É difícil não reconhecer a força desse argumento. Alguns anos mais tarde, a burocracia tomou todo o poder, eliminando progressivamente os revolucionários de outubro de 1917 esperando para, ao longo dos anos 1930, exterminá-los sem piedade.
Outra forma de conceber o passado e o presente
Ao chamar atenção para esses textos, não queremos apenas tirar do esquecimento um capítulo desconhecido da obra de Rosa Luxemburgo. Parece-nos que os escritos contêm muito mais do que um vislumbre de história econômica. Eles sugerem outra forma de conceber o passado e o presente, a historicidade social, o progresso e a modernidade. Ao confrontar a civilização industrial capitalista com o passado comunitário da humanidade, Rosa Luxemburgo rompe com o evolucionismo linear, o “progressismo” positivista, o darwinismo social e todas as interpretações do marxismo que o reduzem a uma versão mais avançada da filosofia de Monsieur Homais. A base desses textos é, em última análise, o próprio significado da concepção marxista de História.

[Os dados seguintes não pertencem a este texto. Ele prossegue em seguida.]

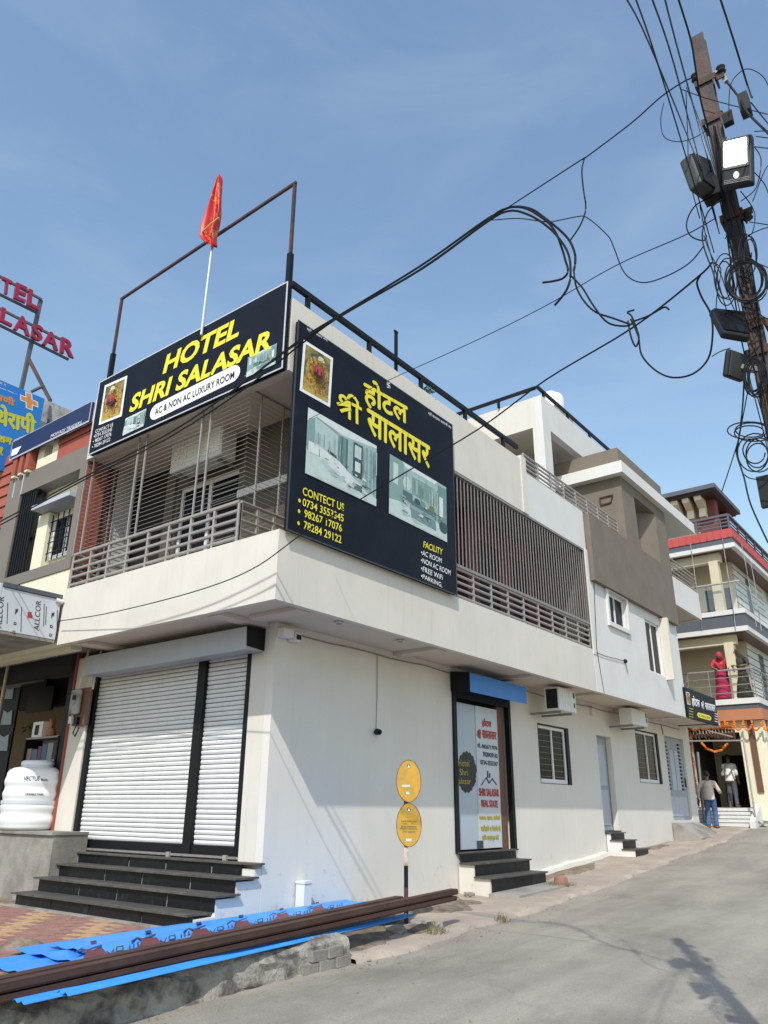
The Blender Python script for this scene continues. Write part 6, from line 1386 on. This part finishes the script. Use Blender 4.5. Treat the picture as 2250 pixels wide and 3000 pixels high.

Os escritos de Rosa Luxemburgo têm adquirido renovada importância, quando vemos, em diversas regiões do mundo e mais particularmente na América Latina México, Equador, Bolívia, Peru, entre outros a luta de comunidades camponesas e indígenas, as tradições pré-capitalistas ainda vivas, em defesa de suas florestas, de suas terras e rios, contra as multinacionais petrolíferas e mineradoras, o agronegócio capitalista e as políticas neoliberais dos governos, responsáveis por desastres sociais e ecológicos cada vez mais graves.